Guy Verhofstadt, líder dos liberais no PE e respectivo candidato à Comissão, garante que se os líderes escolherem um presidente que não seja um dos cinco chefes de fila será “o fim da democracia europeia durante 20 ou 30 anos”. Além disso, garantiu há um mês em entrevista ao PÚBLICO, “nunca haverá uma maioria” no PE para aprovar um nome alternativo.
Verhofstadt teria razão na eventualidade de um dos dois grandes partidos conseguir uma maioria absoluta nas eleições de hoje ou, pelo menos, um resultado a grande distância do segundo lugar. Os dois cenários estão totalmente excluídos: segundo as sondagens, o mais provável é o PPE e os socialistas atingirem resultados muito próximos, com uma diferença muito curta de deputados.
Mais: segundo todas as previsões, a única maioria parlamentar que será possível constituir no próximo PE – essencial para permitir a aprovação da legislação europeia em que os eurodeputados têm cada vez mais poder (em conjunto com o Conselho de ministros dos 28) – será baseada numa aliança permanente entre o PPE e os socialistas para a legislatura que arranca a 1 de Julho.
Esta aliança poderá fornecer a porta de saída de que os líderes precisam para sair do actual dilema e avançarem com um nome alternativo para presidir à Comissão. A lógica deste cenário é que tendo os dois maiores grupos de se aliar, os respectivos candidatos à presidência da Comissão se anularão mutuamente em favor de um nome consensual para ambos.

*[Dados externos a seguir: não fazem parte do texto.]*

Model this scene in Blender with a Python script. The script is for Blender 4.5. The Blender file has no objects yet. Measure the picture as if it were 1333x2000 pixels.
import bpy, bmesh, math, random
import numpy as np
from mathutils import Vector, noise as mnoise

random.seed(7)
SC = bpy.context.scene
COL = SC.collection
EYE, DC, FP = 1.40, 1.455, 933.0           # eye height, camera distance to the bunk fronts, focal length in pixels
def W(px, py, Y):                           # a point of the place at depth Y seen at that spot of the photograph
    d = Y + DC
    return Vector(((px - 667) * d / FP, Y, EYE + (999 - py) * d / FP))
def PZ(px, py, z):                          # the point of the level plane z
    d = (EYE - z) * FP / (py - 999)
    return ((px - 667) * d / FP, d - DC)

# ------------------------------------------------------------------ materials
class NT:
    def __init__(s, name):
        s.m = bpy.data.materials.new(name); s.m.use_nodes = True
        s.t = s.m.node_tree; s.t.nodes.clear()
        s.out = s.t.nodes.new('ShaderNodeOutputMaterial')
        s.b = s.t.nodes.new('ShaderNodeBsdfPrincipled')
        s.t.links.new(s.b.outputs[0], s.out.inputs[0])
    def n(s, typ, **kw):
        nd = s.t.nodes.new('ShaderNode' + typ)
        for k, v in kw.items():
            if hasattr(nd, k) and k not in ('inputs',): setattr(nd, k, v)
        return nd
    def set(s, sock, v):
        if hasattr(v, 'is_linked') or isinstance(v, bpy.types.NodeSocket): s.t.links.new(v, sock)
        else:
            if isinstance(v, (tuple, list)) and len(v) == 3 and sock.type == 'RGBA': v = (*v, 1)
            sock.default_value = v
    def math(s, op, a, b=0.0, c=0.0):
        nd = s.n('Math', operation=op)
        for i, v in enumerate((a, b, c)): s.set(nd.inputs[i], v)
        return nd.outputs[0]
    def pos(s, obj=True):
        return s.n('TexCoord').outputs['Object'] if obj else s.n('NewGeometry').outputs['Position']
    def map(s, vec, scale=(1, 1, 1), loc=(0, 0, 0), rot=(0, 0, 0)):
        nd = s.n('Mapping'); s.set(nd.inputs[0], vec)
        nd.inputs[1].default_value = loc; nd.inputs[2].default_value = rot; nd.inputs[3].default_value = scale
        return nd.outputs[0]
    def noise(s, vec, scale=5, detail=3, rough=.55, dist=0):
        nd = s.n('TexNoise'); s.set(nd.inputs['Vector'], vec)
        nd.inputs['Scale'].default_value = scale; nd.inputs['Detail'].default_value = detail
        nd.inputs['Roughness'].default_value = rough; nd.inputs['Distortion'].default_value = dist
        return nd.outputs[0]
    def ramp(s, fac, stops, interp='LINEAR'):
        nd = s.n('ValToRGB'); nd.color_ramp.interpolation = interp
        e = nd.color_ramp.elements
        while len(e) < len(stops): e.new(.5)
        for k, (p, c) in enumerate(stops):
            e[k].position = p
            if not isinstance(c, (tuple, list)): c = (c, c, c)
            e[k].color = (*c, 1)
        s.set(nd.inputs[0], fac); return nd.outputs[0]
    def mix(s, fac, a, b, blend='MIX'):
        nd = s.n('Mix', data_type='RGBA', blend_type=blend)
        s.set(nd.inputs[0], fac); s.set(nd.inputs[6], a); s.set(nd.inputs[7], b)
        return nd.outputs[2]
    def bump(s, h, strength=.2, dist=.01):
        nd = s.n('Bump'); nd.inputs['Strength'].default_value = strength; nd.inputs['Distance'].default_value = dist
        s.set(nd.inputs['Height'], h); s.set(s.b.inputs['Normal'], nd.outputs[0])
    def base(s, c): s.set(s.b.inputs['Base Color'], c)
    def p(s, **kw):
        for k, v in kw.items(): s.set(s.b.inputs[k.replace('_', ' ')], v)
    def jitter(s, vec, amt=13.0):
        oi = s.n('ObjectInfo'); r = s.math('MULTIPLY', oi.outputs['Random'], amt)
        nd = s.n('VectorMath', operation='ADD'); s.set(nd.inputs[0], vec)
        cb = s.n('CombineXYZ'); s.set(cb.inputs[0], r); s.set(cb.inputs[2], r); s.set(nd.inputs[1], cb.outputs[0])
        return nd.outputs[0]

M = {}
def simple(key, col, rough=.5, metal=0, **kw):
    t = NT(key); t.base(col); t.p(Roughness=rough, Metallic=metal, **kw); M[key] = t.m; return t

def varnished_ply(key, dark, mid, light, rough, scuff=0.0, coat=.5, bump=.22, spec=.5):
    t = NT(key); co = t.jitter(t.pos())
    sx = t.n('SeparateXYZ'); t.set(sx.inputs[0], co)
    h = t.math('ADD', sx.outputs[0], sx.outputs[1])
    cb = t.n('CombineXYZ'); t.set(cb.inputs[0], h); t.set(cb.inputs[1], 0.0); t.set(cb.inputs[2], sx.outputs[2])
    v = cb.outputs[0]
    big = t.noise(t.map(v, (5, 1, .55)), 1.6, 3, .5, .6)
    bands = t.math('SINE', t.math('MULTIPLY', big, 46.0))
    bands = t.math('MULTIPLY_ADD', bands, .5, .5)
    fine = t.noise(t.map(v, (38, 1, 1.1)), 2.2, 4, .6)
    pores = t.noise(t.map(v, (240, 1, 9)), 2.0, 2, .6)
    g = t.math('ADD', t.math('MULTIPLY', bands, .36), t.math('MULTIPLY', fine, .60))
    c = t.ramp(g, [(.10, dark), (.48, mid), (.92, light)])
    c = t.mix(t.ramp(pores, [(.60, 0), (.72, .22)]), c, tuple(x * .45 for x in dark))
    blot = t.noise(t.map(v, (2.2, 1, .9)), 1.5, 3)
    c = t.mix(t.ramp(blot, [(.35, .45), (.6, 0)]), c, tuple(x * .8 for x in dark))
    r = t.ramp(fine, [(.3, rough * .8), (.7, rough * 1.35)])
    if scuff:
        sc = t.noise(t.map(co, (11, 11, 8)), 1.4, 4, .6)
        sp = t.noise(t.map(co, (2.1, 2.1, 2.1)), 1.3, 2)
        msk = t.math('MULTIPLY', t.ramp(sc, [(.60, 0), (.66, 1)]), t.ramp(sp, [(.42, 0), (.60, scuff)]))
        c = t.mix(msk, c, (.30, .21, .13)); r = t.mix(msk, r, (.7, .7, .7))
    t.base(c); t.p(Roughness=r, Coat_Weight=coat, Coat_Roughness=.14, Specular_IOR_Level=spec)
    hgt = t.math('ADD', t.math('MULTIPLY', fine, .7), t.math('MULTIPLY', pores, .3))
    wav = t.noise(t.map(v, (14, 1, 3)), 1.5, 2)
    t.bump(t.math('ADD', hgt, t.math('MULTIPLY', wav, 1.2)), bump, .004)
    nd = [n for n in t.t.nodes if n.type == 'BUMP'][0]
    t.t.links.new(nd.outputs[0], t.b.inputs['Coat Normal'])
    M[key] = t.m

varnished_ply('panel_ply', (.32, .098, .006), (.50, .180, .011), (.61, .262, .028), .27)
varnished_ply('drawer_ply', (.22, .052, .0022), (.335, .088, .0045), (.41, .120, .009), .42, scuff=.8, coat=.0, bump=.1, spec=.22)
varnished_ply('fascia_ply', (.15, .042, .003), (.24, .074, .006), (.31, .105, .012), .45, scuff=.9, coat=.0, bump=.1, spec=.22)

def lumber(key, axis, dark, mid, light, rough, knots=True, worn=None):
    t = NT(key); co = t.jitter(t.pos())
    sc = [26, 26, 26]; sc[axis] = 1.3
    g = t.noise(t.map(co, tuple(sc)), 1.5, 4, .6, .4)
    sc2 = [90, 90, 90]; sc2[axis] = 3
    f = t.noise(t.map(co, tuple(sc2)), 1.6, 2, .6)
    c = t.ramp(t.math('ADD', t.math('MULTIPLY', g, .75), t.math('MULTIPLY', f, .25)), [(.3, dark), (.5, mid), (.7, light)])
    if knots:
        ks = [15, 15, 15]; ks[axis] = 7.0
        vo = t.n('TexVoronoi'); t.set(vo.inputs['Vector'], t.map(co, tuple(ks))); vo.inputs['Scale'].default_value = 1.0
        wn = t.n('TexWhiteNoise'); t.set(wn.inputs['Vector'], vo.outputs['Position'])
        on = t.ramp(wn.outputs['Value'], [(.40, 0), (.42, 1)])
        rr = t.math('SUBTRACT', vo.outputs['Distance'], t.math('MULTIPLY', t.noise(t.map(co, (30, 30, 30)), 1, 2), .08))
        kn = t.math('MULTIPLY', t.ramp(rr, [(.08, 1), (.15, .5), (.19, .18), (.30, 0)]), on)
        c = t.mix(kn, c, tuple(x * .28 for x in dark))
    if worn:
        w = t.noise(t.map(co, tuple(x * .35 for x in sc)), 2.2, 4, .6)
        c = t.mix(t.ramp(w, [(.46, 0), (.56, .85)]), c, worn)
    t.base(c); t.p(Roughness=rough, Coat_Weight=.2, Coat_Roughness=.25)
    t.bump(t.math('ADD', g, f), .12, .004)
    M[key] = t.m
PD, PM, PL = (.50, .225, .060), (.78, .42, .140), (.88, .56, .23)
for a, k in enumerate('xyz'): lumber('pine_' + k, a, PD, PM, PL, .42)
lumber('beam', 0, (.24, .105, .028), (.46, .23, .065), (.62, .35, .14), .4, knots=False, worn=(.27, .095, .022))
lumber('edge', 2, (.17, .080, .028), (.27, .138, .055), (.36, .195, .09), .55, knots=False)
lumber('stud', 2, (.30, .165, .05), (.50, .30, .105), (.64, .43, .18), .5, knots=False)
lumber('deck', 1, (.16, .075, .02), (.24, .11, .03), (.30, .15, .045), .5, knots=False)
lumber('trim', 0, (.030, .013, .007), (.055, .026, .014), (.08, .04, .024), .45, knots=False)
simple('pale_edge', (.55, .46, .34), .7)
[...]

É neste contexto que a francesa Christine Lagarde (PPE), directora-geral do Fundo Monetário Internacional (FMI) é uma das possibilidades que tem vindo a circular como possível alternativa.
Apesar disso, o nome que mais tem vindo a progredir na reflexão dos Governos, muito em segredo, é o da primeira ministra – socialista – da Dinamarca, Helle Thorning-Schmidt.
Outros governantes gostariam de ser contemplados, como os primeiros-ministros da Finlândia, Polónia e Irlanda, Jyrki Katainen, Donald Tusk e Enda Kenny, respectivamente.
O imbróglio só terá uma solução lá para meados de Junho.